◆ WRITTEN TASK
Output, word for word, every line from the start of the listing down to and including the line that contains "from mathutils import"; include nothing else.
** start of PROVIDED RECORDS **
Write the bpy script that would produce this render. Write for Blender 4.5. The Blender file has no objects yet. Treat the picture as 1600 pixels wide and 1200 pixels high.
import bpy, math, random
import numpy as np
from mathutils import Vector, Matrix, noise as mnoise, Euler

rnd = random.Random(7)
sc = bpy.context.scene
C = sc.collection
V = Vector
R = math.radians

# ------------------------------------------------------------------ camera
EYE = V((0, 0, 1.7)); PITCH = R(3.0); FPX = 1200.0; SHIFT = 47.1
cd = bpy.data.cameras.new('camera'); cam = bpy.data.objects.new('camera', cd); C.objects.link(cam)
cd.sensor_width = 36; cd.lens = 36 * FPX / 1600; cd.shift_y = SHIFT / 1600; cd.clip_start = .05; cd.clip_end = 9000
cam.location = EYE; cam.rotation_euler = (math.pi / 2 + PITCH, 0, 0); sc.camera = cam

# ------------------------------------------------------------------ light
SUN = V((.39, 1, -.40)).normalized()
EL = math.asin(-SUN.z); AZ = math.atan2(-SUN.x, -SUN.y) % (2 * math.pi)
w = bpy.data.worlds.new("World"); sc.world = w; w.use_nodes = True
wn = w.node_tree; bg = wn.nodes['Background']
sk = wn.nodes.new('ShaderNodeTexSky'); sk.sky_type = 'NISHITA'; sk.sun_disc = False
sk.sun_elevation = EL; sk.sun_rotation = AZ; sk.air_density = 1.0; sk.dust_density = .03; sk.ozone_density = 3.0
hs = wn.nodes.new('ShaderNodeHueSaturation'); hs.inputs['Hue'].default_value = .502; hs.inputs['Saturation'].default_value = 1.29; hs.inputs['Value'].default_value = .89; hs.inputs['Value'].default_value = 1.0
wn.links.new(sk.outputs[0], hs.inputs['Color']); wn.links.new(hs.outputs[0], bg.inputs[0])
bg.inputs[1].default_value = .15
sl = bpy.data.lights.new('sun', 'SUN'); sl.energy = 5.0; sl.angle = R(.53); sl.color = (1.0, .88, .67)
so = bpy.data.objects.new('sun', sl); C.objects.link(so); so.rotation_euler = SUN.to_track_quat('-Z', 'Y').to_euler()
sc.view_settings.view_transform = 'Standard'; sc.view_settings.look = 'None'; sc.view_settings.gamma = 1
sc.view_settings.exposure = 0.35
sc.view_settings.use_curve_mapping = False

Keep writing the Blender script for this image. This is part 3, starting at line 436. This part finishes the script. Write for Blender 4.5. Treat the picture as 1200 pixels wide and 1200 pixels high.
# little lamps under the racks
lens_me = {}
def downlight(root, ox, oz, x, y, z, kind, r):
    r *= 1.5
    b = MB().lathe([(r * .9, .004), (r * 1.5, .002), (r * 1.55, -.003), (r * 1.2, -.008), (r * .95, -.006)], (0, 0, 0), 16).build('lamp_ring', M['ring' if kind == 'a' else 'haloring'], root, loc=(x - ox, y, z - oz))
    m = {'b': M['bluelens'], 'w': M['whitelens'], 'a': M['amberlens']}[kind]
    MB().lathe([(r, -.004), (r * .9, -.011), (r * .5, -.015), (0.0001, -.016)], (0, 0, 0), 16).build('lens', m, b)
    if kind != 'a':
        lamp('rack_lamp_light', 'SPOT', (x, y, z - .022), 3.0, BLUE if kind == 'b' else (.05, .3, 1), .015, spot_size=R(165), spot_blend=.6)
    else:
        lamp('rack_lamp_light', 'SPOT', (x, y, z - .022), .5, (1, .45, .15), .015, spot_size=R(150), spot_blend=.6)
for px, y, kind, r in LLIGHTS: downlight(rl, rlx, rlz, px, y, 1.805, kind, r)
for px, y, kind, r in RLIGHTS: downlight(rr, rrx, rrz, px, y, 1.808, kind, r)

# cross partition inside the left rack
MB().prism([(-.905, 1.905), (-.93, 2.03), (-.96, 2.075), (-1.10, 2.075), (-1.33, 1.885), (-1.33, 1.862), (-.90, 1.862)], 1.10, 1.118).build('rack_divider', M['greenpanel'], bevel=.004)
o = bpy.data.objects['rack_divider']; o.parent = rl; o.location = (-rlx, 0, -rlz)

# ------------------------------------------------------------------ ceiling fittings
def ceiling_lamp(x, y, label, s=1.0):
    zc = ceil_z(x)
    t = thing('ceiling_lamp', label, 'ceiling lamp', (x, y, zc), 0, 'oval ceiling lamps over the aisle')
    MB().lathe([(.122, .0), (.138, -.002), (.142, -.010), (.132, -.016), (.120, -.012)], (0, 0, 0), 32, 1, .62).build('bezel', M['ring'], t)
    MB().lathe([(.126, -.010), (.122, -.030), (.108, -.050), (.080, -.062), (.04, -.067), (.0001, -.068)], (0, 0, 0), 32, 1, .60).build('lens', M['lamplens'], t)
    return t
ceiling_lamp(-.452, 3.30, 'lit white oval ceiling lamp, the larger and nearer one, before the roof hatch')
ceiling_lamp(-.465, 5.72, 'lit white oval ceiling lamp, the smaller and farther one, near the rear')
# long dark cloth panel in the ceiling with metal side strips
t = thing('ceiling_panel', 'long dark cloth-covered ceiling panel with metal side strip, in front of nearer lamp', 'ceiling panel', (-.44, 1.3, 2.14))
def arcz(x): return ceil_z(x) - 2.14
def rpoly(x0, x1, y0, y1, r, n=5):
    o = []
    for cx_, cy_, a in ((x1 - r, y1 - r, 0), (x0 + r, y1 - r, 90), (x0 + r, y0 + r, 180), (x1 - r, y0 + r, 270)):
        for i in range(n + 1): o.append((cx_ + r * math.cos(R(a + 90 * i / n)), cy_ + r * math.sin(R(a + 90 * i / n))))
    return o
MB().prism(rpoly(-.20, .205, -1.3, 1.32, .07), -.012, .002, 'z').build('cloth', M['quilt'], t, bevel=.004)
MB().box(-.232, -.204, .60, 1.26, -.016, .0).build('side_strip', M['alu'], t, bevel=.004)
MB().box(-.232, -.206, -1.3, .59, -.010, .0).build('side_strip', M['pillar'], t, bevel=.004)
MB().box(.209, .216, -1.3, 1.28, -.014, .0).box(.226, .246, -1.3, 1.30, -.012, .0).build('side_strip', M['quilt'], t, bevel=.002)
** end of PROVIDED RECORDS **
◆ THE RESULT
Write the bpy script that would produce this render. Write for Blender 4.5. The Blender file has no objects yet. Treat the picture as 1600 pixels wide and 1200 pixels high.
import bpy, math, random
import numpy as np
from mathutils import Vector, Matrix, noise as mnoise, Euler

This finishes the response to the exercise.